* Written exercise *
Retype exactly the lines from the first one through the line with "R = math.radians", including both ends; skip any pictures.

* Source excerpt *
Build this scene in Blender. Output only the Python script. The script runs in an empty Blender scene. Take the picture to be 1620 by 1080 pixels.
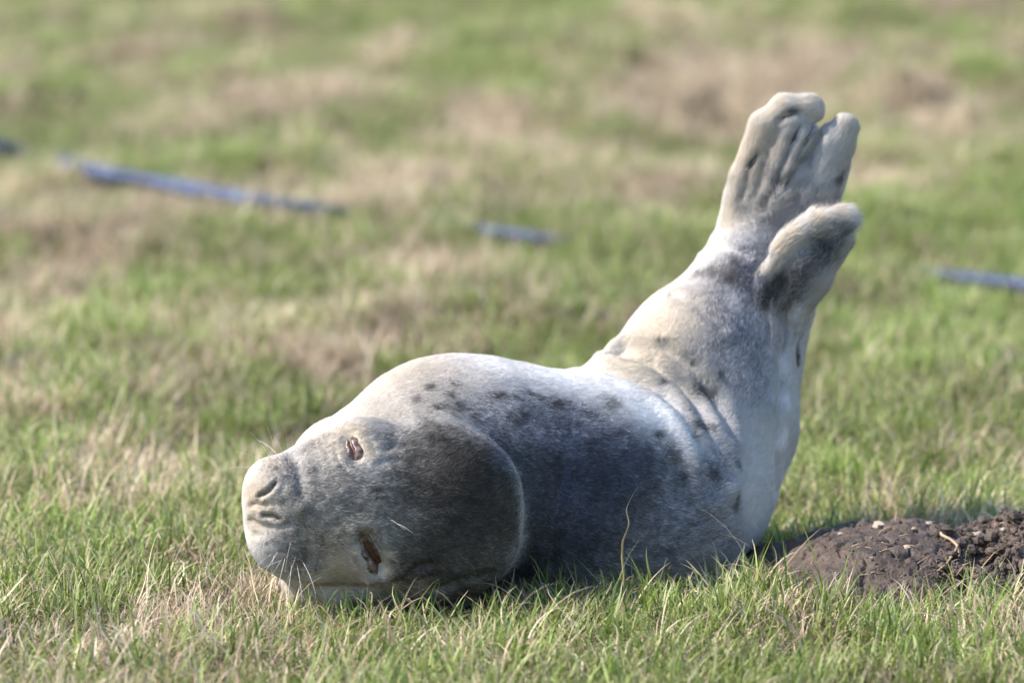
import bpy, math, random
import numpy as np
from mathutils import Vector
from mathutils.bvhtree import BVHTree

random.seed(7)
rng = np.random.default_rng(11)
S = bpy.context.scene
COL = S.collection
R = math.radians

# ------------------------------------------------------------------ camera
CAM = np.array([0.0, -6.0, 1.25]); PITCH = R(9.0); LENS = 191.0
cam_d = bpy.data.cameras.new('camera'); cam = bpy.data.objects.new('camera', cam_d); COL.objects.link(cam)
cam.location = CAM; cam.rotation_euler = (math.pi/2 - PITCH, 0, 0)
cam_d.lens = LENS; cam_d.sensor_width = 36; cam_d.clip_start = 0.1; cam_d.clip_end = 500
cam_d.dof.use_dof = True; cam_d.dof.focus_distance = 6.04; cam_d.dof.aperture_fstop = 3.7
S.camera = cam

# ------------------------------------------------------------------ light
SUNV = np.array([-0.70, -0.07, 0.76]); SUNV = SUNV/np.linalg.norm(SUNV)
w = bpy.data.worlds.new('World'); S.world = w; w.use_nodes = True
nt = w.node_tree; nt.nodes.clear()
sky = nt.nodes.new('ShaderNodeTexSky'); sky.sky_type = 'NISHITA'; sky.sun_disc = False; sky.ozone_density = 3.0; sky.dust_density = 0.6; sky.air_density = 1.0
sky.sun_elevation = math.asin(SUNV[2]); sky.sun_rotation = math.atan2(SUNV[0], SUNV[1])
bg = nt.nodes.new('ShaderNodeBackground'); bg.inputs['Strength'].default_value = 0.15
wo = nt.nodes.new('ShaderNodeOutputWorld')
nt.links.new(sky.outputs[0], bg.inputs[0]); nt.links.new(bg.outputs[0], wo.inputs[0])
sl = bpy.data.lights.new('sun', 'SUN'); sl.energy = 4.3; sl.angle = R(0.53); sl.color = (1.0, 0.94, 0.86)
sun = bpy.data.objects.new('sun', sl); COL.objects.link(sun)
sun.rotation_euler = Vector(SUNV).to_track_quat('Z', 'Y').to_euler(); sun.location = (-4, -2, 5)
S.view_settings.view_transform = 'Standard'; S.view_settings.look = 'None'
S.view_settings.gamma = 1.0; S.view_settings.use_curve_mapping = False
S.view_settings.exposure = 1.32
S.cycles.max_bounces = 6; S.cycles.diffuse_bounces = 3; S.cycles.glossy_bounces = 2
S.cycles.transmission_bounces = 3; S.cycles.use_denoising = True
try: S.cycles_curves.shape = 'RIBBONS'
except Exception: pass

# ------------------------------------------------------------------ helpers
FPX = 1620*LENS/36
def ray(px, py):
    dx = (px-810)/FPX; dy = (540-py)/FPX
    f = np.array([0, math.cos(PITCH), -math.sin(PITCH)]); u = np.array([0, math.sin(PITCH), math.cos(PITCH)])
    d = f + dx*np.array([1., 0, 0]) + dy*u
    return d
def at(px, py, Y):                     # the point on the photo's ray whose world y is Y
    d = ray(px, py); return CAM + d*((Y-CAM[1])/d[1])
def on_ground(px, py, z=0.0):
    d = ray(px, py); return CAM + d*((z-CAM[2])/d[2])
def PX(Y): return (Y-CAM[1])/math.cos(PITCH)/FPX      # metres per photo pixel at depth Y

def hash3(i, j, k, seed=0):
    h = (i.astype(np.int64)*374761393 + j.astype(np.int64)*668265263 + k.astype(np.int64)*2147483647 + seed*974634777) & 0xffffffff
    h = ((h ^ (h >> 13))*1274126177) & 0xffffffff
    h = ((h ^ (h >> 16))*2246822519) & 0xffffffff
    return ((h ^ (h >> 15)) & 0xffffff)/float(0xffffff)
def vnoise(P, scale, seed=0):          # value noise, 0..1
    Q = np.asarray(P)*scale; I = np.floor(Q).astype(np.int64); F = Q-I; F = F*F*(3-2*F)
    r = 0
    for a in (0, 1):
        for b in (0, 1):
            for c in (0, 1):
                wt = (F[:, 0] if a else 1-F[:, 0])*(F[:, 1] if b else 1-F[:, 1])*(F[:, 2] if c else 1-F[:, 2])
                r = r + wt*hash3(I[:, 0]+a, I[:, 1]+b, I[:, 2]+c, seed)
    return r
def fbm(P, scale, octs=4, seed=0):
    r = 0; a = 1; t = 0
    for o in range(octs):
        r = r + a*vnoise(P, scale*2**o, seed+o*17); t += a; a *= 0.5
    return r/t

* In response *
Build this scene in Blender. Output only the Python script. The script runs in an empty Blender scene. Take the picture to be 1620 by 1080 pixels.
import bpy, math, random
import numpy as np
from mathutils import Vector
from mathutils.bvhtree import BVHTree

random.seed(7)
rng = np.random.default_rng(11)
S = bpy.context.scene
COL = S.collection
R = math.radians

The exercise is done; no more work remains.